El río Hurtado me llevó hasta su puente, donde, como dice Rosendo, “es un acordeón” que Yarime ha hecho suyo con su policromía. Junto al icónico sitio “Hasta aquí me trajo el río”, los pisos cubiertos en mosaicos, con la obra *Destápate con Música y Leyenda*, invitan a caminarlos, a destapar el alma con cada paso, como si el vallenato mismo te guiara. La fachada, con *Este pedazo de acordeón donde llevo el alma mía*, asemejan un acordeón esculpido en mosaico, un pedazo de música que respira. Pensé en Yarime, en cómo la llaman “poeta del pincel y la paleta”, en cómo su óptica, “un prisma que convierte su mirada en una estrella luminosa”, ha dado voz a una ciudad que a veces olvida su grandeza. Su prolífica producción es un archivo vivo del Caribe, un testimonio de que el color puede ser resistencia, de que la memoria puede ser lucha, de que el arte puede ser vida. En *Macondo, Música y Leyendas*, pintó la magia del realismo caribeño; en *Vallenato pa’l mundo entero*, llevó el alma del Festival de Música de Acordeones a escenarios lejanos, sin perder el olor a tierra mojada.
Si hay un blog en *Artistas de la Tierra* donde Yarime cuenta su verdad, seguro habla de esto: de cómo cada pincelada es un verso, de cómo el arte es un pacto con la tierra, con la gente, con el río. Porque Yarime, que “escurre la punta de su dedo y sobre la tela surgen frescos, búhos, fresas y un león sobre un cerro”, no pinta para decorar; pinta para recordar. No llena paredes; llena almas. En sus manos, el pincel es un acordeón, y cada obra es un vallenato que sigue sonando.

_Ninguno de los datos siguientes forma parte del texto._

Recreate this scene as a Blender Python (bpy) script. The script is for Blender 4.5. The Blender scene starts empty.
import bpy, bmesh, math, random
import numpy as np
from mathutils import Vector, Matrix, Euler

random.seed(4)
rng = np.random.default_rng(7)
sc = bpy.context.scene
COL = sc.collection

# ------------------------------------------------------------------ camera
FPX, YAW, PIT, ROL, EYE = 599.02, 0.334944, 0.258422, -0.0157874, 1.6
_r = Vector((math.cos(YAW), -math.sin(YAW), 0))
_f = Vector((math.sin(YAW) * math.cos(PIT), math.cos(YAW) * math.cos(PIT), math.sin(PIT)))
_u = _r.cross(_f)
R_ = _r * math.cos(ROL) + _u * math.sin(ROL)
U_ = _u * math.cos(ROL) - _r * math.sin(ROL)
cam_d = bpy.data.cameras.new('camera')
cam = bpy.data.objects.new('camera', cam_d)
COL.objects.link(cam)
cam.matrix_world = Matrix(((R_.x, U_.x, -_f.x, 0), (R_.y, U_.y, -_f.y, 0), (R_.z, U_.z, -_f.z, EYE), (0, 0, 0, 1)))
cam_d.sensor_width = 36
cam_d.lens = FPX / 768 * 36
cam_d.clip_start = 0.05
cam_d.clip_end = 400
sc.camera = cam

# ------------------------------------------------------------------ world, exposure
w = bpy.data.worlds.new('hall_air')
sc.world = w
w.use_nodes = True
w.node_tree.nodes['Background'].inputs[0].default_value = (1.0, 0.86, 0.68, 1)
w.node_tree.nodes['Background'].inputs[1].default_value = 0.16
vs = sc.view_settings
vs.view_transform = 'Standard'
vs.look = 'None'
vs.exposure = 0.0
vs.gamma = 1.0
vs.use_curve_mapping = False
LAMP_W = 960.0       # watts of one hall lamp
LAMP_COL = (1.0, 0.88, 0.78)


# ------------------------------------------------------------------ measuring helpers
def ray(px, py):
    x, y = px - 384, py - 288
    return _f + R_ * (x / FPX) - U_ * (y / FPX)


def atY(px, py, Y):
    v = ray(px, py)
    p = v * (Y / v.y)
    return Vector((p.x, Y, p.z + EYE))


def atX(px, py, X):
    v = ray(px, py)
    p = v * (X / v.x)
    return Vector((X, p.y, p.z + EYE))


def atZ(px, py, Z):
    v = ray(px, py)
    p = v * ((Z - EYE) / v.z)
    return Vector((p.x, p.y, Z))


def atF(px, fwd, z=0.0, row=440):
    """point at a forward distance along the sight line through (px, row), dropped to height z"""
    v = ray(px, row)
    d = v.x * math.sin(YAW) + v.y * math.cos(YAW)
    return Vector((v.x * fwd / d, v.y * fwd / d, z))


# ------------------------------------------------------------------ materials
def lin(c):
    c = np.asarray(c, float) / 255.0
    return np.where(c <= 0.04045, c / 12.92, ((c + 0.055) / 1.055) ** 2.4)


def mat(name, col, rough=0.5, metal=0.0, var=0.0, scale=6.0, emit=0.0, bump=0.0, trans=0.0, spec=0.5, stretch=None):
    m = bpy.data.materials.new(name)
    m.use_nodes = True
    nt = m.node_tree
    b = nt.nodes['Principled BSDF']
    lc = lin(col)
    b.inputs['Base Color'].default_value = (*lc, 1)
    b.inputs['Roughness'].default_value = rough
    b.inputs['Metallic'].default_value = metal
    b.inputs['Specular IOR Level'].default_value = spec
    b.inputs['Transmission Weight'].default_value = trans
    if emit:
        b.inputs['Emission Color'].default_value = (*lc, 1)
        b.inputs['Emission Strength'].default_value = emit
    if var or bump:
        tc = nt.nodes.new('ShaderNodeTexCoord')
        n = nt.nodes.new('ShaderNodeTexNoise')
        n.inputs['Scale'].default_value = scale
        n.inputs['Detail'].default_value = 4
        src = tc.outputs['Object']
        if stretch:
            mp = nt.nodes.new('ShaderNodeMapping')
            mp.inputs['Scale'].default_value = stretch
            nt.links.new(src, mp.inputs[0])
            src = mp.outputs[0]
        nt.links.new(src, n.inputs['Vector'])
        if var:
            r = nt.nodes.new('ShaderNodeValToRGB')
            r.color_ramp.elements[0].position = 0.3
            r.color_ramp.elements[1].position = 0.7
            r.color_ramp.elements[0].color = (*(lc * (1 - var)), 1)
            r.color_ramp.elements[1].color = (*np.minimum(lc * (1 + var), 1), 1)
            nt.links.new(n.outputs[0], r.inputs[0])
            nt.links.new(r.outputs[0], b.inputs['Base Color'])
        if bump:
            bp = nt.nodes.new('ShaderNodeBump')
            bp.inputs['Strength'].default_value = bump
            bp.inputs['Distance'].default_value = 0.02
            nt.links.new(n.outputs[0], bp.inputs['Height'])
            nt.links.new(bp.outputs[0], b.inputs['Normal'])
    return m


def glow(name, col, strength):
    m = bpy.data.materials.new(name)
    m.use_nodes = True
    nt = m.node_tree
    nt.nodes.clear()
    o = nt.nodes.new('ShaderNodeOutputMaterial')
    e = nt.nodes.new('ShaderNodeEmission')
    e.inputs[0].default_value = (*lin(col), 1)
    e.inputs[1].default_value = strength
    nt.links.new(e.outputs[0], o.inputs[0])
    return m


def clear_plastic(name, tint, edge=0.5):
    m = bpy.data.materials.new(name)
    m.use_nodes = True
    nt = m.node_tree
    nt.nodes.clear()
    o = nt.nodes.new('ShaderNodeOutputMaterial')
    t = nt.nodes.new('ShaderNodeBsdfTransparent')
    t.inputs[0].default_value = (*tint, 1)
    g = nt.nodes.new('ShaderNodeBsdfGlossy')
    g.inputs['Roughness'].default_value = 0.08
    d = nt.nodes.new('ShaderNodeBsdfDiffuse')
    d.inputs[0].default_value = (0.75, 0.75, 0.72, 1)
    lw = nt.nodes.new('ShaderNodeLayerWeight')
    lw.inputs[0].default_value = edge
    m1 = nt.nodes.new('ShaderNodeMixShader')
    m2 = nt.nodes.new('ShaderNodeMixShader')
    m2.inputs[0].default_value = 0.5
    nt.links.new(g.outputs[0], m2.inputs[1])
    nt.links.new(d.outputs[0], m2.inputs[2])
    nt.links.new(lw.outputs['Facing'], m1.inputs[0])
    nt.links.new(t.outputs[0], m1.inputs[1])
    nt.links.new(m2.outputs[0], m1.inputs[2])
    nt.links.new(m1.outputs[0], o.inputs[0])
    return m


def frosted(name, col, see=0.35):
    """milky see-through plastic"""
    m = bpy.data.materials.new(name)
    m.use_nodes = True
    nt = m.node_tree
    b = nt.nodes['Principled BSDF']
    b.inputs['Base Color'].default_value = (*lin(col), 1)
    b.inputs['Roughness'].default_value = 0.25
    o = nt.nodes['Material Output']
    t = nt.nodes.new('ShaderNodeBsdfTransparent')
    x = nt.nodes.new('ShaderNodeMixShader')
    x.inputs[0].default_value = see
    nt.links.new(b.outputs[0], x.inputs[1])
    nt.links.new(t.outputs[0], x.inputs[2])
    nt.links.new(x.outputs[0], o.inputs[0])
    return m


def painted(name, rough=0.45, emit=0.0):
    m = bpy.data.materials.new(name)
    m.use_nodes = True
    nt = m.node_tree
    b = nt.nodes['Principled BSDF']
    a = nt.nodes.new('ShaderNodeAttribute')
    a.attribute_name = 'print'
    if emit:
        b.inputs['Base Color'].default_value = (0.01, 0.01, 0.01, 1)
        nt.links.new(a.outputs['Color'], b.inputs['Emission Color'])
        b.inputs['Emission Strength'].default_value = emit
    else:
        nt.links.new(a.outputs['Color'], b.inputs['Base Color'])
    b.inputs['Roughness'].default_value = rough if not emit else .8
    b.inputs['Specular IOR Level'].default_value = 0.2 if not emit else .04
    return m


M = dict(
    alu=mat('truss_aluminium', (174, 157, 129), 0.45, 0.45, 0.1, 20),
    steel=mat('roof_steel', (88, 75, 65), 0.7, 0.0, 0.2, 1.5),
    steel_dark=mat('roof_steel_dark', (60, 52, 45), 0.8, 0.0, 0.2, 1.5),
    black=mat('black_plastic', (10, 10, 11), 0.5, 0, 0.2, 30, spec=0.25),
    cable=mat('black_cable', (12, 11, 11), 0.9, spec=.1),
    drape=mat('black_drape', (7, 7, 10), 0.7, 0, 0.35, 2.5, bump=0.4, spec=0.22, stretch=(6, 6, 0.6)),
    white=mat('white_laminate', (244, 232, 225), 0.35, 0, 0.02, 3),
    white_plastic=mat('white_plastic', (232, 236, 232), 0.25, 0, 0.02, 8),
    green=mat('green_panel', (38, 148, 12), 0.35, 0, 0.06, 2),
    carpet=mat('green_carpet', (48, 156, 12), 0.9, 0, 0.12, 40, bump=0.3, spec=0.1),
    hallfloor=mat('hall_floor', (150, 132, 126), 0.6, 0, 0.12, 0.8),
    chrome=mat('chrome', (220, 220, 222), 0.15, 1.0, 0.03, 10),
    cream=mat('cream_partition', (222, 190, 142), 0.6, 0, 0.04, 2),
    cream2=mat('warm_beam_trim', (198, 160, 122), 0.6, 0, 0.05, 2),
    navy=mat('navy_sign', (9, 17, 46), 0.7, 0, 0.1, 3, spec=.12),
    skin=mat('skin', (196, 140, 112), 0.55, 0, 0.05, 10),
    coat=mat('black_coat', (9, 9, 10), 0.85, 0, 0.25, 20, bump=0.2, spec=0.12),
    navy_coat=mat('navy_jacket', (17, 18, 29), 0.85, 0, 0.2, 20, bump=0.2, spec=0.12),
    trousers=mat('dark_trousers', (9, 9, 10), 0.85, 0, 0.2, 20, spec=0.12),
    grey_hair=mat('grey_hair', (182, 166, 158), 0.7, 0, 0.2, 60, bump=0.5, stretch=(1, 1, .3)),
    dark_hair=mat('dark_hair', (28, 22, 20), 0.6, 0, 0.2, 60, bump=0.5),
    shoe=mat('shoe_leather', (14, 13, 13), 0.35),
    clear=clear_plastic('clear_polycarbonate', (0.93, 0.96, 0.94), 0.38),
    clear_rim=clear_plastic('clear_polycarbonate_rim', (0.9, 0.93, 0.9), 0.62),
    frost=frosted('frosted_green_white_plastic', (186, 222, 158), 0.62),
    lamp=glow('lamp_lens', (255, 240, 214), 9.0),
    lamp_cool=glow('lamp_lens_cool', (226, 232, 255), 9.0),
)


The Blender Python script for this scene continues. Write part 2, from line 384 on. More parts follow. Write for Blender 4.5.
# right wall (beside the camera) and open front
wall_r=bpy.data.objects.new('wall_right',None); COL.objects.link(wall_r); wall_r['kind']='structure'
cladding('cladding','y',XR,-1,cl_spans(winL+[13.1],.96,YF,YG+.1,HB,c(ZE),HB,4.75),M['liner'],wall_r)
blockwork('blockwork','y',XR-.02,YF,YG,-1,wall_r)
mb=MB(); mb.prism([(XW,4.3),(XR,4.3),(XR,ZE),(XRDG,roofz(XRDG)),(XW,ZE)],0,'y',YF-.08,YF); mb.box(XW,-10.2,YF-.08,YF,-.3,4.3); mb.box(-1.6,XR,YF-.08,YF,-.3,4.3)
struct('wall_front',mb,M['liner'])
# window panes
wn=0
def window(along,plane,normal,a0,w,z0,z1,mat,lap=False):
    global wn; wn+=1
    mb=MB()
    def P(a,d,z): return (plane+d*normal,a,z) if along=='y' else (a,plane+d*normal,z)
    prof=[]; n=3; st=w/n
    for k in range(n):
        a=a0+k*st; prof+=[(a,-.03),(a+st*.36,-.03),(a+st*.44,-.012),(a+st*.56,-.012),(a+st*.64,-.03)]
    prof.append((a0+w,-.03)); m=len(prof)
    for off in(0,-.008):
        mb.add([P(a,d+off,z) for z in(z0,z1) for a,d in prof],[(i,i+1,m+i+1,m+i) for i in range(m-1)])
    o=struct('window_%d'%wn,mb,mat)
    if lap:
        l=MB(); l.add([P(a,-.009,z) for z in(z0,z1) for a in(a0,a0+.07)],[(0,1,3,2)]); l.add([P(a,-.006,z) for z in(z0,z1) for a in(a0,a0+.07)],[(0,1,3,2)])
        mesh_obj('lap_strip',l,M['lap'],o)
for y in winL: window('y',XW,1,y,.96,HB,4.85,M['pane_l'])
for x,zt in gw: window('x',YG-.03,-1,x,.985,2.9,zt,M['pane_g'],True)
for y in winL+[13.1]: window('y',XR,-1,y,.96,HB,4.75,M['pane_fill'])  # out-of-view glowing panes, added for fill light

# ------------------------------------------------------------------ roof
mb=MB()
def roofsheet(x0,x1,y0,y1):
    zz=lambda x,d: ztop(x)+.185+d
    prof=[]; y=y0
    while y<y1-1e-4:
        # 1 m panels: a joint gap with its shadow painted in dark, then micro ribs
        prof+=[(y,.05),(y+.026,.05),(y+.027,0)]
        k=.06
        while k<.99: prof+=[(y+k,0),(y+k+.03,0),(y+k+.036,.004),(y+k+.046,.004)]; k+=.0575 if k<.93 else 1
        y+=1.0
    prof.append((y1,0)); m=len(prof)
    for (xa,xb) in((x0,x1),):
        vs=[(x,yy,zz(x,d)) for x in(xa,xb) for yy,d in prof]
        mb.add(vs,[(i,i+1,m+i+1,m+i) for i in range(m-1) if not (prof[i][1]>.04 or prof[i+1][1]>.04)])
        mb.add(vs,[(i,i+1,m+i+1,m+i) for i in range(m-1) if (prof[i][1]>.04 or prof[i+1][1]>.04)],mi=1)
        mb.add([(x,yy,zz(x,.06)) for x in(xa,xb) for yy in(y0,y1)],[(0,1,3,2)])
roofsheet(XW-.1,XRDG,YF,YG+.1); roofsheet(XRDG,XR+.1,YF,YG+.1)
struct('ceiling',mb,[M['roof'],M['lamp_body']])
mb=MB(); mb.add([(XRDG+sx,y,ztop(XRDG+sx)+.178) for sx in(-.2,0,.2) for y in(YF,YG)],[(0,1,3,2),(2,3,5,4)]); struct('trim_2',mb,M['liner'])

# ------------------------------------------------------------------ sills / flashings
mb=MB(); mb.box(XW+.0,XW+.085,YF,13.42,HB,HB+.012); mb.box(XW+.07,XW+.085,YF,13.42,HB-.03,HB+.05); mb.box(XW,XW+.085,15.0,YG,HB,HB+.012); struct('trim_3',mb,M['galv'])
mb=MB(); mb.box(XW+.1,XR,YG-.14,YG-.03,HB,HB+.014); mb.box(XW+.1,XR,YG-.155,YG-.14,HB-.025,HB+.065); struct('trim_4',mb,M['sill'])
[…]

Y mientras el Hurtado sigue corriendo, llevando consigo los sueños de Valledupar, desde Cañahuate hasta la ruta de los juglares en el kilómetro 8, Yarime Lobo Baute sigue pintando. En cada trazo, hay un pedazo de nosotros. En cada color, un pedazo de Caribe. Y en cada lienzo, un canto que dice: aquí estamos, aquí seguimos.